Dealing with large numbers

Mikey mikeythek at gmail.com
Wed Sep 17 14:09:45 EDT 2008


You would not believe the Real and Integer issues that can be
encountered these days, in all kinds of tools.  Reals especially lose
precision in normal ranges, due to the way they are represented.

The easiest way, imho, to deal with these issues, is, when you reach
some threshold, switch your math routines to manual ones.

This used to be a standard problem at ACM competitions.  The fibonacci
problem was one of them.  You start with numbers that are out of
bounds for a real or integer of any precision or size, and manipulate
them.

So, you take each digit, perform the operation, and move to the next
one, just like when you're doing it by hand.

The good news is that with RR it's significantly easier than many
other tools because there isn't all the (st00p1d) conversion from
string to integer to string.  You just do it.

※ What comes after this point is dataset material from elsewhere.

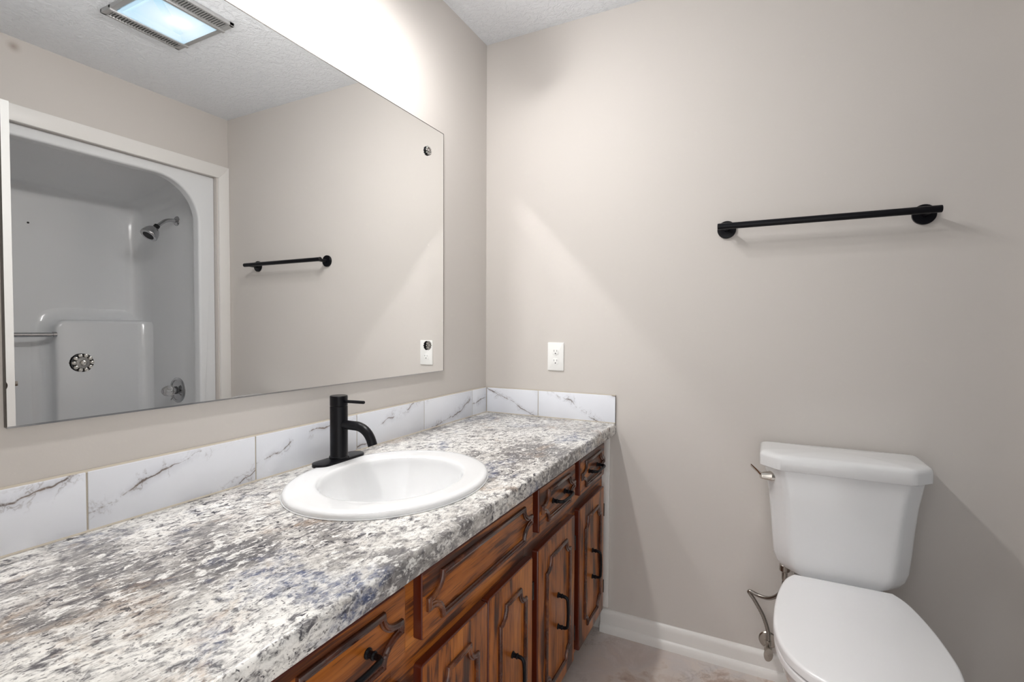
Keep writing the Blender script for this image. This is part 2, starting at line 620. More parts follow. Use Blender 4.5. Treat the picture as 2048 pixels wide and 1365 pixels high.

One trick in this regard - sometimes you can save yourself some
headaches if you reverse the order of the digits.  Adding a position
to the front of a string CAN be slow, but adding one on the back
GENERALLY is not.

You could also use blobs, which have arbitrarily large size, and
perform the same operations.  Note that in the case of blobs and other
binary types, you can perform arithmetic operations by using logical
binary ones, as well (AND, OR, XOR).

All of this is left as an exercise for the reader.